A permutation phrase is an extension to the standard (E)BNF context free grammar definitions: a permutation phrase $\{ A_1, \dots, A_n \}$ contains $n$ productions (or equivalently, nonterminals) $A_1$ through $A_n$. At the position of the permutation phrase, we'd like to see every one of these productions exactly once, but we are not interested in the ordering of these nonterminals.
For example:
S <- X { A, B, C } Y
is equivalent to:
S <- X A B C Y
S <- X A C B Y
S <- X B A C Y
S <- X B C A Y
S <- X C A B Y
S <- X C B A Y
The concept seems to be introduced in "Extending context-free grammars with permutation phrases". Therein it is also described how to parse these phrases in linear time using an LL(1) parser.
The paper "Parsing permutation phrases" describes a method for parsing permutation phrases using parser combinators.
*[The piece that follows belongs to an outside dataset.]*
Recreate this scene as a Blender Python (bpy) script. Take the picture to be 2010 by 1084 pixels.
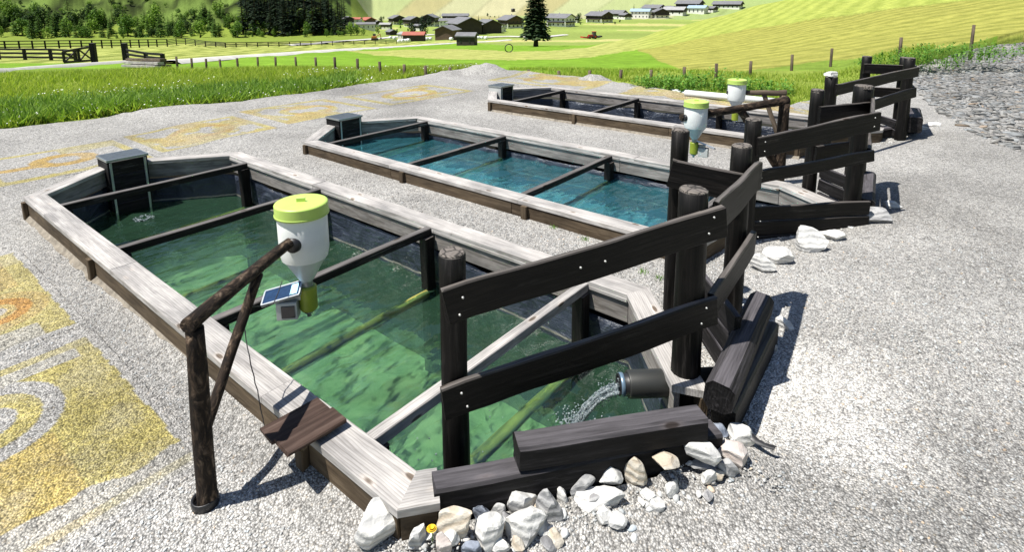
import bpy, bmesh, math, random
import numpy as np
from mathutils import Vector, Matrix, noise, geometry
R = math.radians
random.seed(7); rng = np.random.default_rng(7)
for o in list(bpy.data.objects): bpy.data.objects.remove(o)
scn = bpy.context.scene
C = scn.collection

# ------------------------------------------------------------------ camera
CAM_H = 2.5; FPX = 1123.7; PPY = 206.05; PITCH = R(10.578); ROLL = -0.005
cd = bpy.data.cameras.new('camera'); cam = bpy.data.objects.new('camera', cd); C.objects.link(cam)
cd.sensor_width = 36; cd.sensor_fit = 'HORIZONTAL'; cd.lens = 36 * FPX / 2010
cd.shift_x = 0; cd.shift_y = -(542 - PPY) / 2010
cd.clip_start = 0.05; cd.clip_end = 6000
cam.location = (0, 0, CAM_H)
cam.matrix_world = Matrix.Translation((0, 0, CAM_H)) @ Matrix.Rotation(math.pi / 2 - PITCH, 4, 'X') @ Matrix.Rotation(ROLL, 4, 'Z')
scn.camera = cam

# ------------------------------------------------------------------ sky, sun, exposure
SUN_EL = R(64); SUN_H = Vector((-.947, -.32)).normalized()
wd = bpy.data.worlds.new('World'); scn.world = wd; wd.use_nodes = True
nt = wd.node_tree; bg = nt.nodes['Background']
sky = nt.nodes.new('ShaderNodeTexSky'); sky.sky_type = 'NISHITA'; sky.sun_disc = False
sky.sun_elevation = SUN_EL; sky.sun_rotation = math.atan2(SUN_H.x, SUN_H.y)
sky.altitude = 1400; sky.air_density = 1.0; sky.dust_density = 1.4
nt.links.new(sky.outputs[0], bg.inputs[0]); bg.inputs[1].default_value = 0.075
sd = bpy.data.lights.new('sun', 'SUN'); sun = bpy.data.objects.new('sun', sd); C.objects.link(sun)
sd.energy = 4.9; sd.angle = R(0.5); sd.color = (1.0, 0.96, 0.89)
sv = Vector((-SUN_H.x * math.cos(SUN_EL), -SUN_H.y * math.cos(SUN_EL), -math.sin(SUN_EL)))
sun.rotation_euler = sv.to_track_quat('-Z', 'Y').to_euler(); sun.location = (-20, -8, 40)
vs = scn.view_settings; vs.view_transform = 'Standard'; vs.look = 'None'; vs.gamma = 1; vs.use_curve_mapping = False
vs.exposure = 0.70
scn.render.engine = 'CYCLES'
scn.cycles.transparent_max_bounces = 16

# ------------------------------------------------------------------ measuring: pixel of the photograph -> ray in the world
def ray(px, py):
    a, b = (px - 1005) / FPX, (PPY - py) / FPX
    cr, sr = math.cos(ROLL), math.sin(ROLL); X = a * cr + b * sr; Y = -a * sr + b * cr
    cp, sp = math.cos(PITCH), math.sin(PITCH)
    return Vector((X, cp + Y * sp, -sp + Y * cp))
def onz(px, py, z):
    d = ray(px, py); t = (z - CAM_H) / d.z; return Vector((d.x * t, d.y * t, z))
def atd(px, py, dist):
    d = ray(px, py); t = dist / math.hypot(d.x, d.y); return Vector((d.x * t, d.y * t, CAM_H + d.z * t))
def azpx(px, py=60): d = ray(px, py); return math.atan2(d.x, d.y)

# pools: origin of each, the long side along +a, the width along +b
YAW = -0.679; AX = Vector((math.cos(YAW), math.sin(YAW), 0)); BX = Vector((-AX.y, AX.x, 0))
PO = [Vector((-5.57, 6.218, 0)), Vector((-3.289, 8.752, 0)), Vector((-.534, 12.418, 0))]
PL = [6.5, 6.4, 6.4]; PW = 2.49
POLY = [[(0, 0), (6.5, 0), (7.30, .97), (7.30, 1.60), (6.5, PW), (0, PW), (-.78, 1.44), (-.78, .93)]] + [[(0, 0), (6.32, 0), (6.46, 1.0), (7.18, 1.80), (7.18, 2.02), (6.5, PW), (0, PW), (-.78, 1.44), (-.78, .93)]] * 2
def offset_poly(P, o):
    n = len(P); out = []
    for i in range(n):
        p0, p1, p2 = Vector(P[i - 1]), Vector(P[i]), Vector(P[(i + 1) % n]); d1 = (p1 - p0).normalized(); d2 = (p2 - p1).normalized()
        n1 = Vector((-d1.y, d1.x)); n2 = Vector((-d2.y, d2.x)); bis = (n1 + n2).normalized(); out.append(p1 + bis * (o / max(.3, bis.dot(n1))))
    return out
def W(k, a, b, z=0): q = PO[k] + AX * a + BX * b; return Vector((q.x, q.y, z))
def loc(k, p): q = Vector((p[0], p[1], 0)) - PO[k]; return q.dot(AX), q.dot(BX)
def smooth(e0, e1, x):
    t = np.clip((np.asarray(x, float) - e0) / (e1 - e0), 0, 1); return t * t * (3 - 2 * t)

# vectorised value noise
def _h(ix, iy, s): 
    n = (ix * 374761393 + iy * 668265263 + s * 1442695041) & 0xffffffff
    n = ((n ^ (n >> 13)) * 1274126177) & 0xffffffff; return ((n ^ (n >> 16)) & 0xffff) / 65535.0
def vnoise(x, y, s=0):
    x = np.asarray(x, float); y = np.asarray(y, float)
    ix = np.floor(x).astype(np.int64); iy = np.floor(y).astype(np.int64); fx = x - ix; fy = y - iy
    u = fx * fx * (3 - 2 * fx); v = fy * fy * (3 - 2 * fy)
    return (_h(ix, iy, s) * (1 - u) + _h(ix + 1, iy, s) * u) * (1 - v) + (_h(ix, iy + 1, s) * (1 - u) + _h(ix + 1, iy + 1, s) * u) * v
def fbm(x, y, s=0, o=4): 
    t = 0; a = .5
    for i in range(o): t = t + a * vnoise(x * 2 ** i, y * 2 ** i, s + i * 17); a *= .5
    return t

# ------------------------------------------------------------------ object helpers
MWD = {}
def place(o, mw=None, parent=None):
    mw = mw if mw is not None else Matrix.Identity(4)
    C.objects.link(o)
    if parent is not None:
        o.parent = parent; o.matrix_local = MWD[parent.name].inverted() @ mw
    else: o.matrix_local = mw
    MWD[o.name] = mw; return o
def tag(o, label, cat, group=None):
    o['label'] = label; o['category'] = cat
    if group: o['group'] = group
    return o
def thing(name, label, cat, loc=(0, 0, 0), rz=0, group=None):
    o = bpy.data.objects.new(name, None); o.empty_display_size = .2
    place(o, Matrix.Translation(loc) @ Matrix.Rotation(rz, 4, 'Z')); return tag(o, label, cat, group)
def mesh(name, v, f, smoothf=False):
    me = bpy.data.meshes.new(name); me.from_pydata([tuple(p) for p in v], [], f); me.update()
    if smoothf: me.polygons.foreach_set('use_smooth', [True] * len(me.polygons))
    return me
def fast_mesh(name, V, F, smoothf=False):
    V = np.asarray(V, np.float32); F = np.asarray(F, np.int32); n = F.shape[1]
    me = bpy.data.meshes.new(name); me.vertices.add(len(V)); me.vertices.foreach_set('co', V.ravel())
    me.loops.add(F.size); me.loops.foreach_set('vertex_index', F.ravel())
    me.polygons.add(len(F)); me.polygons.foreach_set('loop_start', np.arange(0, F.size, n, dtype=np.int32))
    if smoothf: me.polygons.foreach_set('use_smooth', np.ones(len(F), bool))
    me.update(calc_edges=True); return me
def colattr(me, col, name='tint'):
    a = me.color_attributes.new(name, 'FLOAT_COLOR', 'POINT')
    c = np.ones((len(me.vertices), 4), np.float32); c[:, :3] = col; a.data.foreach_set('color', c.ravel())
def obj(name, me, mat, parent=None, mw=None):
    o = bpy.data.objects.new(name, me)
    if mat and not me.materials: me.materials.append(mat)
    return place(o, mw, parent)
def struct(o, kind='structure'): o['kind'] = kind; return o
def frame(p0, p1, up):
    p0 = Vector(p0); p1 = Vector(p1); x = (p1 - p0).normalized(); up = Vector(up)
    z = (up - x * up.dot(x))
    if z.length < 1e-4: z = Vector((1, 0, 0)) - x * x.x
    z.normalize(); y = z.cross(x)
    m = Matrix((x, y, z)).transposed().to_4x4(); m.translation = (p0 + p1) / 2; return m
def rings(rs, caps=True):
    n = len(rs[0]); v = [p for r in rs for p in r]; f = []
    for i in range(len(rs) - 1):
        for j in range(n): k = (j + 1) % n; f.append((i * n + j, i * n + k, (i + 1) * n + k, (i + 1) * n + j))
    if caps: f.append(tuple(range(n - 1, -1, -1))); f.append(tuple(range((len(rs) - 1) * n, len(rs) * n)))
    return v, f
def board_me(l, w, t, bev=.006, wob=.0015, seg=6):
    s0 = random.random() * 99; b = min(bev, w * .3, t * .3); rs = []
    for i in range(seg + 1):
        x = -l / 2 + l * i / seg; dy = wob * 1.6 * noise.noise((x * 1.4, s0, 0)); dz = wob * 1.6 * noise.noise((x * 1.4, s0, 5))
        if i in (0, seg): dy = dz = 0
        e = [(w / 2 - b, t / 2), (-w / 2 + b, t / 2), (-w / 2, t / 2 - b), (-w / 2, -t / 2 + b), (-w / 2 + b, -t / 2), (w / 2 - b, -t / 2), (w / 2, -t / 2 + b), (w / 2, t / 2 - b)]
        rs.append([(x + random.uniform(-wob, wob) * 1.5, y + dy, z + dz + noise.noise((x * 4, s0, y * 30 + z * 17)) * wob * .8) for y, z in e])
    return mesh('board', *rings(rs))
def board(name, p0, p1, w, t, mat, parent, up=(0, 0, 1), **k):
    """a plank: w across, t along 'up'"""
    return obj(name, board_me((Vector(p1) - Vector(p0)).length, w, t, **k), mat, parent, frame(p0, p1, up))
def log_me(l, r0, r1, n=14, seg=10, rough=.06, bend=0, flat=None, dome=.25):
    rs = []; s = random.random() * 100
    for i in range(seg + 1):
        t = i / seg; x = -l / 2 + l * t; r = r0 + (r1 - r0) * t
        oy = bend * math.sin(math.pi * t) + (noise.noise((t * 3, s, 0)) * rough * r * 1.2); oz = noise.noise((t * 3, s, 9)) * rough * r * 1.2
        ring = []
        for j in range(n):
            a = 2 * math.pi * j / n; rr = r * (1 + rough * (noise.noise((math.cos(a) * 1.3 + s, math.sin(a) * 1.3, t * l * 3)) + .5 * noise.noise((math.cos(a) * 4 + s, math.sin(a) * 4, t * l * 8))))
            y, z = rr * math.cos(a), rr * math.sin(a)
            if flat: y = max(-flat[0], min(flat[0], y)); z = max(-flat[1], min(flat[1], z))
            ring.append((x, y + oy, z + oz))
        rs.append(ring)
    if dome:  # weathered, rounded ends
        def inset(ring, dx): c = [sum(p[i] for p in ring) / len(ring) for i in range(3)]; return [(p[0] + dx, c[1] + (p[1] - c[1]) * .86, c[2] + (p[2] - c[2]) * .86) for p in ring]
        rs = [inset(rs[0], -r0 * dome * .4)] + rs + [inset(rs[-1], r1 * dome * .4)]
    me = mesh('log', *rings(rs), smoothf=True)
    n_ = len(me.polygons); me.polygons[n_ - 1].use_smooth = False; me.polygons[n_ - 2].use_smooth = False
    return me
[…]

These are the only two papers I've found that talk about permutation phrases and how to parse them.
Seeing that we can easily parse these kinds of permutation phrases with LL(1) based parsers, my guess would be that we can do the same with LR(1) style parsers. My question is therefore:
Can a grammar containing permutation phrases be parsed in time linear in the input string size using LR(1) machinery while maintaining a reasonably sized table?
Permutation phrases do not extend the power of context-free languages: as in my example above one can simply enumerate all possible permutations. However, the grammar then explodes as the resulting grammar can be of size $O(|G|!)$. This allows linear time parsing, but the size of the grammar becomes way too large.
The above approach works for any parsing algorithm (although it is not useful), so maybe we can do better for specific algorithms. We can reduce the blowup to 'merely' exponential ($O(2^{|G|})$) by encoding the phrases into the LR table: we can have LR items encode which productions have yet to be seen, and therefore reduce the blowup to all subsets of the permutation phrases.
Although this is better, it is of course not good enough - having a permutation phrase of 30 items would make the grammar unusable. There is still one part of LR parsing we haven't touched yet, and that is the actual stack-based procedure used for parsing. I imagine storing counters on the stack may be able to solve the problem, but I'm not sure how to do that.
I'm currently implementing a parser generator, and in the problem domain permutation phrases would be a gift from heaven. As I'm using LR(1) machinery, the above question followed.